Reservations were always a flaky measure of demand for new EV brands. At Lucid, they are fully refundable and cost just UISD 300 for the entry-level USD 87400 Lucid Air Pure. With little else to go on, though, investors seized on reservations during the 2021 EV startup boom, encouraged by companies that needed billions of dollars of capital to realise their ambitions. Now that the number is sending the wrong signal, Lucid is retiring it: It will no longer report quarterly reservations, it said.

The other number likely to worry Lucid investors is production guidance of 10000 to 14000 vehicles this year. Last year it made 7180 cars, so the company’s 2023 outlook represents rapid growth, but not as rapid as some hoped: Brokerage Evercore ISI was expecting more than 20000.

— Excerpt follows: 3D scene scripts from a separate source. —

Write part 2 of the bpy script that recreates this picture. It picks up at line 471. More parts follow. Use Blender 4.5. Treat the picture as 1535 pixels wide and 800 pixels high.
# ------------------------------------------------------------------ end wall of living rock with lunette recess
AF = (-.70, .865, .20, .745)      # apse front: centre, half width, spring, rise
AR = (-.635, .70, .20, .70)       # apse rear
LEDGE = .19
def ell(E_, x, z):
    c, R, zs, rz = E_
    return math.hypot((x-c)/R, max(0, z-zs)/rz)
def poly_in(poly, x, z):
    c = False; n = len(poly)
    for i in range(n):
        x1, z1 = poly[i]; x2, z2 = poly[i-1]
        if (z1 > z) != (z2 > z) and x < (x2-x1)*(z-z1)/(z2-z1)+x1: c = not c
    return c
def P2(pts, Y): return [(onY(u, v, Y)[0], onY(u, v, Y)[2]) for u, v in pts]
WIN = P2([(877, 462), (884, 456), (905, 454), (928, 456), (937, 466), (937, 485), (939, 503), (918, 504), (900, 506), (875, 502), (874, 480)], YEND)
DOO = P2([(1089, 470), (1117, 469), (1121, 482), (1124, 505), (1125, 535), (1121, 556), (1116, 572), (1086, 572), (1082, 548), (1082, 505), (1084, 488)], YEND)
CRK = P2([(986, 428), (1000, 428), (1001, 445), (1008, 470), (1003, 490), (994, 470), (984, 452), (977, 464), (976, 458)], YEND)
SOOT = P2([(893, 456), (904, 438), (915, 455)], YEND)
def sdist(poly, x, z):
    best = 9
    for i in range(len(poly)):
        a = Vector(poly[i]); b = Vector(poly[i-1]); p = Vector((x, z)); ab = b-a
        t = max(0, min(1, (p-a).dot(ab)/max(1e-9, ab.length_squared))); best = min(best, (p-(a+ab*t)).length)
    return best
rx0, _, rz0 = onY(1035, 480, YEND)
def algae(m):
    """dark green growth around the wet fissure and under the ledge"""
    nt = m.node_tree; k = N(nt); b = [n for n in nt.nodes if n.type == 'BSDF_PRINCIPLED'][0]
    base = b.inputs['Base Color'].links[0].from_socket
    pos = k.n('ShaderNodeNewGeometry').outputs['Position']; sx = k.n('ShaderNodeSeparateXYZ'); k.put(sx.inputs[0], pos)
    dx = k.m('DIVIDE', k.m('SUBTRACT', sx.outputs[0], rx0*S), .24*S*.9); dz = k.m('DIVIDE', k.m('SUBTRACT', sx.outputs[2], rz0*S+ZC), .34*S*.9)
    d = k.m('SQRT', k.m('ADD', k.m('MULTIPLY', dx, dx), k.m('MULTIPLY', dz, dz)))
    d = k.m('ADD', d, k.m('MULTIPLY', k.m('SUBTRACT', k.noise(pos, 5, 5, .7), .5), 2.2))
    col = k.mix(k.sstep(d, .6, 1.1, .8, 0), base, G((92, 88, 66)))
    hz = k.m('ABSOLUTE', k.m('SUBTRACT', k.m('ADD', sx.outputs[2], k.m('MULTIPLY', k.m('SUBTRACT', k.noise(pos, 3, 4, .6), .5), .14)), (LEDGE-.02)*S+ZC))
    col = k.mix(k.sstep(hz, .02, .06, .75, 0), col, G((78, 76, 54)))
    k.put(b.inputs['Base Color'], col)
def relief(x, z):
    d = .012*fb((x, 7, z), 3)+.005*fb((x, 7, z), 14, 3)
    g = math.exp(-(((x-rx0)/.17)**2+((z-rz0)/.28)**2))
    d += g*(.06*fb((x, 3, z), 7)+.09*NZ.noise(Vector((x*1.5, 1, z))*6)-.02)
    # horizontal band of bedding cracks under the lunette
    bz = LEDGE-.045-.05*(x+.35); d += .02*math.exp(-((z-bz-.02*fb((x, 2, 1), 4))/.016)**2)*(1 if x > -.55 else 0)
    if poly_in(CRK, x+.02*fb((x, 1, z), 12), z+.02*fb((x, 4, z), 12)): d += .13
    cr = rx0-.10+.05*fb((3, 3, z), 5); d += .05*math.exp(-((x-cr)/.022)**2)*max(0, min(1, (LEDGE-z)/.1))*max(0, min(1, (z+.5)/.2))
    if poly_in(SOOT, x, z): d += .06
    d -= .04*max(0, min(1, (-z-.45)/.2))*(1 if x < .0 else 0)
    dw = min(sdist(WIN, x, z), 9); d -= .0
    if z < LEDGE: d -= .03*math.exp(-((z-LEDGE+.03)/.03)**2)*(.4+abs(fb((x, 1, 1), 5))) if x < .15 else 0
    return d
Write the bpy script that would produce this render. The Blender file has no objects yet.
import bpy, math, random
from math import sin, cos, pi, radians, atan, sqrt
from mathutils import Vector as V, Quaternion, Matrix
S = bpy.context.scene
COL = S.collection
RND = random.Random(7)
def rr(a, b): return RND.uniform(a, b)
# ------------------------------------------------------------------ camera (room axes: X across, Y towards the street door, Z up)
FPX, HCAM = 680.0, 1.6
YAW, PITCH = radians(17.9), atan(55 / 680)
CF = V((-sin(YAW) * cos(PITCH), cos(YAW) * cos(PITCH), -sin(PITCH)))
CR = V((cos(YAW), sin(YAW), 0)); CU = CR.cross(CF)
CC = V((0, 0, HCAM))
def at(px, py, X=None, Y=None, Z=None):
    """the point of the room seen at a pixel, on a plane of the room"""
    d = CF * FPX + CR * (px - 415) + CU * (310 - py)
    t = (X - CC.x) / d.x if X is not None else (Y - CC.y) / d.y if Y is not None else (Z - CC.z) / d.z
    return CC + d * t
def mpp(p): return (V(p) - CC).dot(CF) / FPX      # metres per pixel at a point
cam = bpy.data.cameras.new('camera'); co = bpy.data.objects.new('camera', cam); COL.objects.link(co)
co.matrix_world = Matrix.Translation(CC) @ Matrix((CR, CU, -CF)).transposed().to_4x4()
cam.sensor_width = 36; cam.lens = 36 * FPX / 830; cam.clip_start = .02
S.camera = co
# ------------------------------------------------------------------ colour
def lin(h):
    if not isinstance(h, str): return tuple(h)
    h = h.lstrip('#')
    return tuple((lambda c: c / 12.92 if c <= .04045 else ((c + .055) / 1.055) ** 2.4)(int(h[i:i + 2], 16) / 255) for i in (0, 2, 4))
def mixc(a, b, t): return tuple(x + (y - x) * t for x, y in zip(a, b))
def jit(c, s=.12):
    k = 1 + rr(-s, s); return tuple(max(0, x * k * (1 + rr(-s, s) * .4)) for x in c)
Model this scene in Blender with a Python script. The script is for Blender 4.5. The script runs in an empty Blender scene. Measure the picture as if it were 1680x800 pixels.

The reason for the weak guidance seems to be a mixture of the shrinking order book, lingering supply-chain problems and perhaps some caution on the company’s part after its failure to meet last year’s early guidance. A few issues this quarter aside, Chief Executive Peter Rawlinson said on a call with analysts that “production is no longer a bottleneck.” While that is reassuring on one level, it shifts the focus to demand in a macroeconomic and competitive environment that may no longer be ideally suited to selling expensive cars. Tesla and Ford have cut their EV prices this year, and Lucid this month announced a time-limited USD 7500 discount on some models.

Demand may be a problem for Lucid’s peer Rivian, too, which reports its results next week. It is hard for EV startups to target anything other than the high-end luxury space, given the expense of both batteries and getting a car assembly operation going. But 2023 and 2024 may be less favorable for rolling out a new luxury-car brand than go-go 2021 and 2022 were.

At least both these companies have ample funding, unlike many smaller peers. Lucid finished the year with USD 4.4 billion in cash and other liquid investments following another capital raise in the fourth quarter, mainly from its majority shareholder, Saudi Arabia’s Public Investment Fund.

Lucid is one of the most shorted stocks in the U.S. and the latest results support the skeptics. So do conventional valuation measures: The shares trade for almost seven times expected sales, according to FactSet, and that is before consensus sales forecasts are likely to fall. Tesla fetches six times and Rivian three times.

But the backing of deep-pocketed PIF also makes Lucid a risky target for short sellers. An online rumor that the Saudi sovereign fund might buy minority shareholders out sent the shares up 43 % one Friday last month. Most investors would do well to steer well clear.